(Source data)

══════════

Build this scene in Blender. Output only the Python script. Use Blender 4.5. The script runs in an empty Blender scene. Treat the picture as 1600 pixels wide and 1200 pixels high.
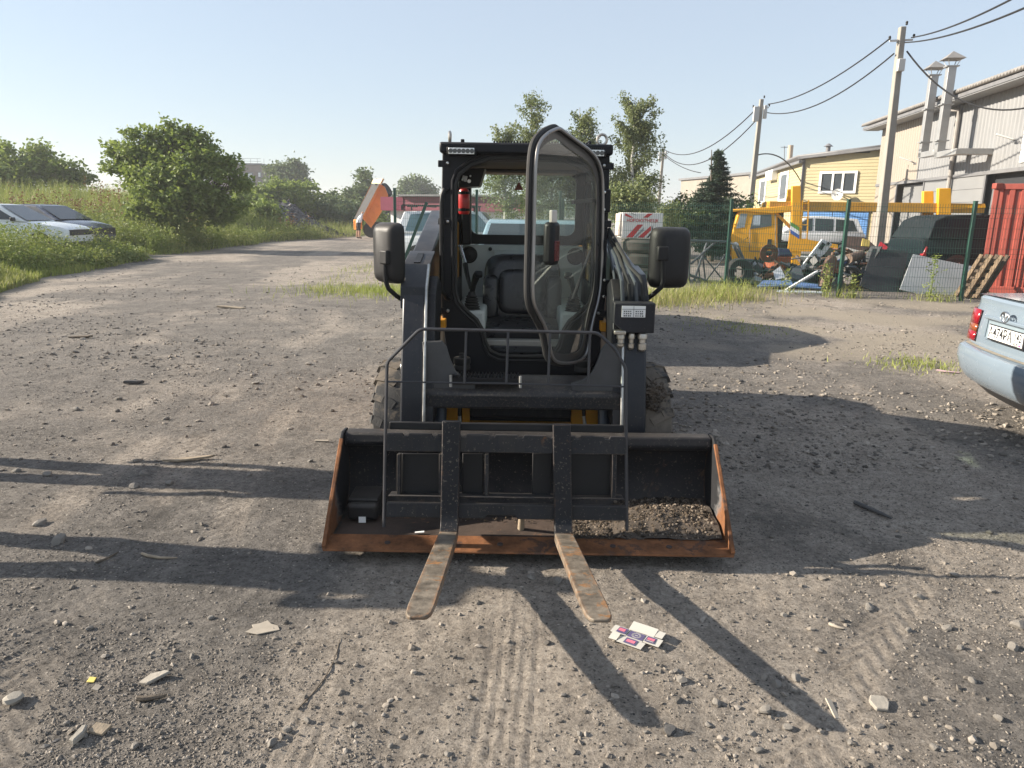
import bpy, bmesh, math, random
import numpy as np
from mathutils import Vector, Matrix
R_ = math.radians
random.seed(7); RNG = np.random.default_rng(11)
scene = bpy.context.scene
COL = scene.collection

# ------------------------------------------------------------------ camera
FPX, EYE, PITCH, ROLL = 1150.0, 1.6, R_(13.0), R_(0.9)
cam_d = bpy.data.cameras.new('camera'); cam = bpy.data.objects.new('camera', cam_d); COL.objects.link(cam)
cam_d.sensor_width = 36.0; cam_d.lens = 36.0 * FPX / 1600.0; cam_d.clip_start = 0.05; cam_d.clip_end = 3000
CAMR = (Matrix.Rotation(math.pi/2 - PITCH, 3, 'X') @ Matrix.Rotation(ROLL, 3, 'Z'))
cam.matrix_world = Matrix.Translation((0, 0, EYE)) @ CAMR.to_4x4()
scene.camera = cam

# ------------------------------------------------------------------ light
SUN_EL, SUN_AZ = R_(24.0), R_(275.0)          # azimuth clockwise from +Y: the sun stands to the left
world = bpy.data.worlds.new('World'); scene.world = world; world.use_nodes = True
wn = world.node_tree.nodes; wl = world.node_tree.links
sky = wn.new('ShaderNodeTexSky'); sky.sky_type = 'NISHITA'; sky.sun_disc = False
sky.sun_elevation = SUN_EL; sky.sun_rotation = SUN_AZ
sky.air_density = 1.15; sky.dust_density = 0.4; sky.ozone_density = 2.0; sky.altitude = 0
bg = wn['Background']; bg.inputs['Strength'].default_value = 0.068
veil = wn.new('ShaderNodeMix'); veil.data_type = 'RGBA'; veil.inputs[0].default_value = 0.58      # thin even summer haze over the whole sky
wl.new(sky.outputs[0], veil.inputs[6]); veil.inputs[7].default_value = (4.45, 4.95, 5.75, 1.0); wl.new(veil.outputs[2], bg.inputs[0])
sun_d = bpy.data.lights.new('sun', 'SUN'); sun_d.energy = 4.9; sun_d.angle = R_(0.6); sun_d.color = (1.0, 0.90, 0.76)
sun = bpy.data.objects.new('sun', sun_d); COL.objects.link(sun)
sdir = Vector((math.sin(SUN_AZ)*math.cos(SUN_EL), math.cos(SUN_AZ)*math.cos(SUN_EL), math.sin(SUN_EL)))
sun.rotation_euler = sdir.to_track_quat('Z', 'Y').to_euler(); sun.location = sdir*60
vs = scene.view_settings; vs.view_transform = 'Standard'; vs.look = 'None'; vs.exposure = 1.27; vs.gamma = 1.0
vs.use_curve_mapping = False
scene.cycles.max_bounces = 8; scene.cycles.transparent_max_bounces = 24
scene.cycles.use_denoising = True

# ------------------------------------------------------------------ helpers
def ray(px, py):
    return CAMR @ Vector(((px-800)/FPX, -(py-600)/FPX, -1.0))
def at(px, py, Y):                              # the point seen at a photo pixel, at depth Y
    d = ray(px, py); return Vector((0, 0, EYE)) + d*(Y/d.y)
def gnd(px, py, z=0.0):
    d = ray(px, py); return Vector((0, 0, EYE)) + d*((z-EYE)/d.z)
def onp(px, py, P, N):
    d = ray(px, py); C = Vector((0, 0, EYE)); N = Vector(N); return C + d*((Vector(P)-C).dot(N)/d.dot(N))
def V(*a): return Vector(a)

ROOTM = {}
def thing(name, label, cat, loc=(0, 0, 0), rotz=0.0, group=None):
    o = bpy.data.objects.new(name, None); COL.objects.link(o); o.empty_display_size = 0.2
    o.location = loc; o.rotation_euler = (0, 0, rotz); tag(o, label, cat, group)
    ROOTM[o.name] = (Matrix.Translation(loc) @ Matrix.Rotation(rotz, 4, 'Z'))
    return o
def tag(o, label, cat, group=None):
    o['label'] = label; o['category'] = cat
    if group: o['group'] = group
    return o
def rot(e):
    from mathutils import Euler
    return Euler(e, 'XYZ').to_matrix()
def frame_of(d, up=(0, 0, 1)):
    d = Vector(d).normalized(); up = Vector(up)
    if abs(d.dot(up)) > 0.98: up = Vector((0, 1, 0))
    x = d.cross(up).normalized(); y = x.cross(d).normalized()
    return x, y, d

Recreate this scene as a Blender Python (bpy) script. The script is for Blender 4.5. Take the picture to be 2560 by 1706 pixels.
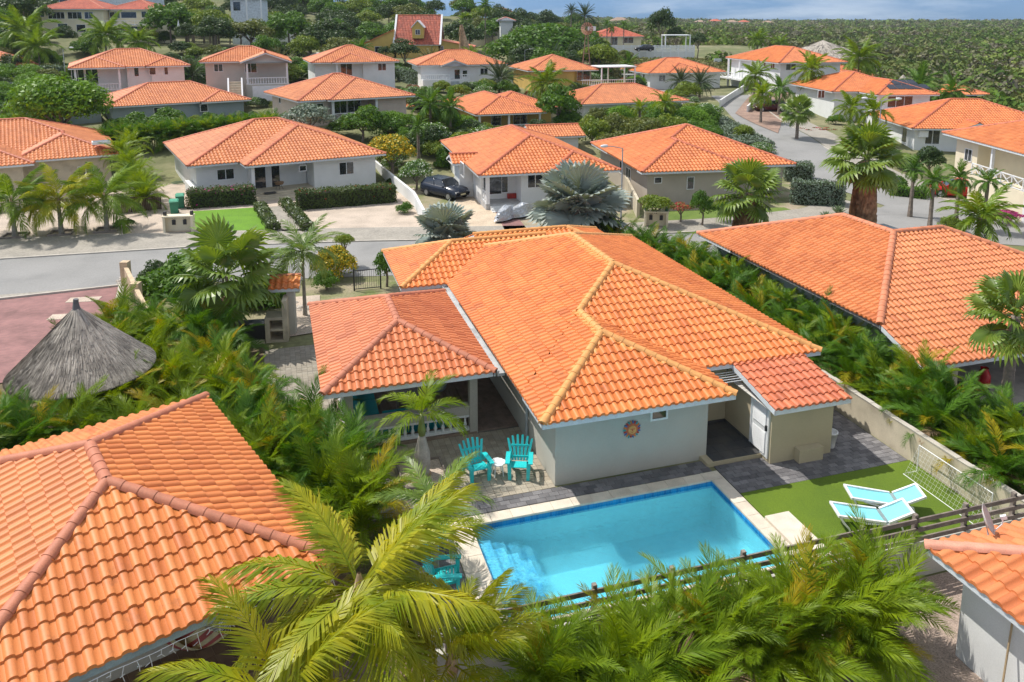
import bpy, math, random
import numpy as np
from mathutils import Matrix, Vector
R = math.radians
random.seed(7); rng = np.random.default_rng(7)
for o in list(bpy.data.objects): bpy.data.objects.remove(o)
SC = bpy.context.scene
COL = SC.collection
# ---------------------------------------------------------------- camera, sky, sun, exposure
CAMH = 14.0; FPX = 1970.0; PITCH = 10.08
cam = bpy.data.cameras.new('camera'); camo = bpy.data.objects.new('camera', cam); COL.objects.link(camo)
cam.sensor_width = 36; cam.lens = FPX/2560*36; cam.shift_y = -(853-398)/2560
cam.clip_end = 60000; cam.clip_start = .2
camo.location = (0, 0, CAMH); camo.rotation_euler = (R(90-PITCH), 0, 0); SC.camera = camo
SUN_AZ = 62.0; SUN_EL = 57.0          # degrees left of straight ahead, above the horizon
w = bpy.data.worlds.new('World'); SC.world = w; w.use_nodes = True
nt = w.node_tree; nt.nodes.clear()
out = nt.nodes.new('ShaderNodeOutputWorld'); bg = nt.nodes.new('ShaderNodeBackground')
sky = nt.nodes.new('ShaderNodeTexSky'); sky.sky_type = 'NISHITA'; sky.sun_disc = False
sky.sun_elevation = R(SUN_EL); sky.sun_rotation = R(-SUN_AZ); sky.air_density = 1.0; sky.dust_density = 0.25
sky.ozone_density = 2.5; sky.altitude = 0
bg.inputs[1].default_value = 0.15
tc = nt.nodes.new('ShaderNodeTexCoord'); mp = nt.nodes.new('ShaderNodeMapping'); mp.inputs['Scale'].default_value = (1.6, 1.6, 9)
n1 = nt.nodes.new('ShaderNodeTexNoise'); n1.inputs['Scale'].default_value = 2.6; n1.inputs['Detail'].default_value = 7; n1.inputs['Roughness'].default_value = .58
cr = nt.nodes.new('ShaderNodeValToRGB'); cr.color_ramp.elements[0].position = .45; cr.color_ramp.elements[1].position = .70
cr.color_ramp.elements[1].color = (.75, .75, .75, 1)
mx = nt.nodes.new('ShaderNodeMix'); mx.data_type = 'RGBA'; mx.inputs['B'].default_value = (2.6, 3.1, 3.7, 1)
bl = nt.nodes.new('ShaderNodeMix'); bl.data_type = 'RGBA'; bl.blend_type = 'MULTIPLY'; bl.inputs['Factor'].default_value = 1.0
sp = nt.nodes.new('ShaderNodeSeparateXYZ'); mr0 = nt.nodes.new('ShaderNodeMapRange'); mr0.inputs[1].default_value = .0; mr0.inputs[2].default_value = .40; mr0.interpolation_type = 'SMOOTHSTEP'
gr = nt.nodes.new('ShaderNodeMix'); gr.data_type = 'RGBA'; gr.inputs['A'].default_value = (.12, .275, .66, 1); gr.inputs['B'].default_value = (1.16, .97, .78, 1)
L = nt.links.new
gc = nt.nodes.new('ShaderNodeMix'); gc.data_type = 'RGBA'; gc.inputs['A'].default_value = (4.4, 4.9, 5.5, 1); gc.inputs['B'].default_value = (12, 11.6, 10.8, 1)  # clouds made brighter overhead, out of view, to lift the light in shade
L(mr0.outputs[0], gc.inputs['Factor']); L(gc.outputs['Result'], mx.inputs['B'])
L(tc.outputs['Generated'], sp.inputs[0]); L(sp.outputs['Z'], mr0.inputs[0]); L(mr0.outputs[0], gr.inputs['Factor']); L(gr.outputs['Result'], bl.inputs['B'])
L(tc.outputs['Generated'], mp.inputs[0]); L(mp.outputs[0], n1.inputs[0]); L(n1.outputs[0], cr.inputs[0])
L(sky.outputs[0], bl.inputs['A']); L(bl.outputs['Result'], mx.inputs['A']); L(cr.outputs[0], mx.inputs['Factor'])
L(mx.outputs['Result'], bg.inputs[0]); L(bg.outputs[0], out.inputs[0])
sl = bpy.data.lights.new('sun', 'SUN'); sl.energy = 3.95; sl.angle = R(.53); sl.color = (1, .95, .87)
so = bpy.data.objects.new('sun', sl); COL.objects.link(so)
sdir = Vector((-math.sin(R(SUN_AZ))*math.cos(R(SUN_EL)), math.cos(R(SUN_AZ))*math.cos(R(SUN_EL)), math.sin(R(SUN_EL))))
so.rotation_euler = sdir.to_track_quat('Z', 'Y').to_euler(); so.location = (0, 0, 60)
SC.view_settings.view_transform = 'Standard'; SC.view_settings.look = 'None'
SC.view_settings.exposure = 0.30; SC.view_settings.gamma = 1.0; SC.view_settings.use_curve_mapping = False
# ---------------------------------------------------------------- geometry of the place
TH = R(16.9)                                   # the villa plots are turned 16.9 degrees
def P(u, v, z=0): return (u*math.cos(TH)-v*math.sin(TH), u*math.sin(TH)+v*math.cos(TH), z)
def toUV(x, y): return (x*math.cos(TH)+y*math.sin(TH), -x*math.sin(TH)+y*math.cos(TH))
_c, _s = math.cos(R(PITCH)), math.sin(R(PITCH))
def at(px, py, z=0):                           # survey point: where a sight line meets the height z
    xc, yc = px-1280, py-398
    t = (CAMH-z)/(yc*_c+FPX*_s)
    return (xc*t, (FPX*_c-yc*_s)*t, z)
def atY(px, py, Y):
    xc, yc = px-1280, py-398; h = FPX*_c-yc*_s; t = Y/h
    return (xc*t, Y, CAMH-(yc*_c+FPX*_s)*t)
CP = np.array([(-38,90,1.9),(-18,88,2.6),(0,96,.6),(16,98,.5),(-50,102,5.2),(-36,105,4.0),(-21,108,4.7),(-7,114,3.9),(7,117,3.7),(28,126,2.6),
 (-20,160,6.9),(-85,145,11.3),(-58,150,9.5),(-70,105,5.5),(-62,82,1.5),(-90,95,4),(-100,250,21),(-20,250,15.5),(60,230,6.5),(-160,200,22),(42,122,3.2),(46,96,1.2),(62,100,.3),
 (75,76,-.5),(60,70,0),(100,150,-2),(70,180,1),(150,300,0),(200,600,5),(100,600,7),(0,600,11),(300,600,4),(-300,600,40),(0,1000,12),(600,1000,8.5),(-600,1000,60),(1000,1000,8.5),
 (-200,100,12),(200,100,-2),(12,150,3),(40,180,4.6),(-60,62,0),(-100,60,1),(30,240,5),(10,320,10)], float)
def terr(x, y):
    x = np.asarray(x, float); y = np.asarray(y, float)
    num = 0; den = 0
    for cx, cy, cz in CP:
        d2 = (x-cx)**2+(y-cy)**2
        k = 1/(d2+30+0.004*(cy**2))**1.6
        num = num+k*cz; den = den+k
    z = num/den
    s = np.clip((y+.25*np.abs(x-0)*0-66)/22, 0, 1); s = s*s*(3-2*s)
    return z*s
def T1(x, y): return float(terr(x, y))
def ground_at(px, py):                         # sight line to the terrain
    z = 0.
    for _ in range(40):
        x, y, _z = at(px, py, z) if (py-398)*_c+FPX*_s > 3 else atY(px, py, 400)
        if y < 0 or y > 1500: y = 900; x = (px-1280)/FPX*900
        z = .5*z+.5*T1(x, y)
    return (x, y, T1(x, y))
# ---------------------------------------------------------------- materials
MATS = {}
def M(name, col, rough=.7, var=.12, nscale=3., col2=None, bump=0., bscale=40., tint=None, metal=0., spec=.5, trans=0., coord='Generated', fine=.06, dark=None, dscale=1.2, dlo=.52, dhi=.7):
    """procedural surface: base colour, large noise to col2, fine grain, per-piece tint, bump"""
    if name in MATS: return MATS[name]
    m = bpy.data.materials.new(name); m.use_nodes = True; MATS[name] = m
    t = m.node_tree; N = t.nodes.new; K = t.links.new; b = t.nodes['Principled BSDF']
    b.inputs['Roughness'].default_value = rough; b.inputs['Metallic'].default_value = metal
    b.inputs['Specular IOR Level'].default_value = spec
    geo = N('ShaderNodeNewGeometry'); pos = geo.outputs['Position']
    nz = N('ShaderNodeTexNoise'); nz.inputs['Scale'].default_value = nscale; nz.inputs['Detail'].default_value = 5; K(pos, nz.inputs[0])
    c2 = col2 or tuple(max(0, c*(1-var*2.2)) for c in col)
    mix = N('ShaderNodeMix'); mix.data_type = 'RGBA'; mix.inputs['A'].default_value = (*col, 1); mix.inputs['B'].default_value = (*c2, 1)
    rm = N('ShaderNodeMapRange'); rm.inputs[1].default_value = .38; rm.inputs[2].default_value = .68; K(nz.outputs[0], rm.inputs[0]); K(rm.outputs[0], mix.inputs['Factor'])
    cur = mix.outputs['Result']
    if fine:
        nf = N('ShaderNodeTexNoise'); nf.inputs['Scale'].default_value = bscale; nf.inputs['Detail'].default_value = 3; K(pos, nf.inputs[0])
        r2 = N('ShaderNodeMapRange'); r2.inputs[1].default_value = .3; r2.inputs[2].default_value = .7; r2.inputs[3].default_value = 1-fine*2; r2.inputs[4].default_value = 1+fine*2
        K(nf.outputs[0], r2.inputs[0])
        mu = N('ShaderNodeVectorMath'); mu.operation = 'SCALE'; K(cur, mu.inputs[0]); K(r2.outputs[0], mu.inputs['Scale']); cur = mu.outputs[0]
    if tint:
        a = N('ShaderNodeAttribute'); a.attribute_name = 'tint'
        mt = N('ShaderNodeMix'); mt.data_type = 'RGBA'; K(a.outputs['Fac'], mt.inputs['Factor']); K(cur, mt.inputs['A'])
        mm = N('ShaderNodeVectorMath'); mm.operation = 'MULTIPLY'; K(cur, mm.inputs[0]); mm.inputs[1].default_value = tint; K(mm.outputs[0], mt.inputs['B']); cur = mt.outputs['Result']
    if dark:
        nd = N('ShaderNodeTexNoise'); nd.inputs['Scale'].default_value = dscale; nd.inputs['Detail'].default_value = 6; nd.inputs['Roughness'].default_value = .65; K(pos, nd.inputs[0])
        r3 = N('ShaderNodeMapRange'); r3.inputs[1].default_value = dlo; r3.inputs[2].default_value = dhi; K(nd.outputs[0], r3.inputs[0])
        md = N('ShaderNodeMix'); md.data_type = 'RGBA'; K(r3.outputs[0], md.inputs['Factor']); K(cur, md.inputs['A']); md.inputs['B'].default_value = (*dark, 1); cur = md.outputs['Result']
    K(cur, b.inputs['Base Color'])
    if bump:
        nb = N('ShaderNodeTexNoise'); nb.inputs['Scale'].default_value = bscale; nb.inputs['Detail'].default_value = 4; K(pos, nb.inputs[0])
        bp = N('ShaderNodeBump'); bp.inputs['Strength'].default_value = bump; bp.inputs['Distance'].default_value = .02; K(nb.outputs[0], bp.inputs['Height']); K(bp.outputs[0], b.inputs['Normal'])
    if trans:
        o = t.nodes['Material Output']; tr = N('ShaderNodeBsdfTranslucent'); ms = N('ShaderNodeMixShader'); ms.inputs[0].default_value = trans
        br = N('ShaderNodeVectorMath'); br.operation = 'MULTIPLY'; br.inputs[1].default_value = (1.5, 1.35, .5); K(cur, br.inputs[0]); K(br.outputs[0], tr.inputs[0])
        K(b.outputs[0], ms.inputs[1]); K(tr.outputs[0], ms.inputs[2]); K(ms.outputs[0], o.inputs[0])
    return m
def tile_mat(name, col, col2, edgecol=None, dark=(.16, .055, .03), damount=.35):
    m = M(name, col, rough=.55, col2=col2, nscale=.55, tint=(.74, .62, .55), bump=.12, bscale=55, fine=.05, dark=dark, dscale=2.3, dlo=.66-.1*damount, dhi=.95)
    if edgecol:                                # cement slurry brushed beside the ridges
        t = m.node_tree; b = t.nodes['Principled BSDF']; cur = b.inputs['Base Color'].links[0].from_socket
        a = t.nodes.new('ShaderNodeAttribute'); a.attribute_name = 'edge'
        nz = t.nodes.new('ShaderNodeTexNoise'); nz.inputs['Scale'].default_value = 3.; g = t.nodes.new('ShaderNodeNewGeometry'); t.links.new(g.outputs['Position'], nz.inputs[0])
        ad = t.nodes.new('ShaderNodeMath'); ad.operation = 'MULTIPLY_ADD'; t.links.new(nz.outputs[0], ad.inputs[0]); ad.inputs[1].default_value = .5; t.links.new(a.outputs['Fac'], ad.inputs[2])
        r = t.nodes.new('ShaderNodeMapRange'); r.inputs[1].default_value = .42; r.inputs[2].default_value = .56; r.inputs[3].default_value = .85; r.inputs[4].default_value = 0; t.links.new(ad.outputs[0], r.inputs[0])
        x = t.nodes.new('ShaderNodeMix'); x.data_type = 'RGBA'; t.links.new(r.outputs[0], x.inputs['Factor']); t.links.new(cur, x.inputs['A']); x.inputs['B'].default_value = (*edgecol, 1)
        t.links.new(x.outputs['Result'], b.inputs['Base Color'])
    return m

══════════

The request >> Print exactly the first line of the entries and every line after it through the one that contains "scene.camera = cam", leaving the pictures out.

Answer to this problem >>
Build this scene in Blender. Output only the Python script. Use Blender 4.5. The script runs in an empty Blender scene. Treat the picture as 1600 pixels wide and 1200 pixels high.
import bpy, bmesh, math, random
import numpy as np
from mathutils import Vector, Matrix
R_ = math.radians
random.seed(7); RNG = np.random.default_rng(11)
scene = bpy.context.scene
COL = scene.collection

# ------------------------------------------------------------------ camera
FPX, EYE, PITCH, ROLL = 1150.0, 1.6, R_(13.0), R_(0.9)
cam_d = bpy.data.cameras.new('camera'); cam = bpy.data.objects.new('camera', cam_d); COL.objects.link(cam)
cam_d.sensor_width = 36.0; cam_d.lens = 36.0 * FPX / 1600.0; cam_d.clip_start = 0.05; cam_d.clip_end = 3000
CAMR = (Matrix.Rotation(math.pi/2 - PITCH, 3, 'X') @ Matrix.Rotation(ROLL, 3, 'Z'))
cam.matrix_world = Matrix.Translation((0, 0, EYE)) @ CAMR.to_4x4()
scene.camera = cam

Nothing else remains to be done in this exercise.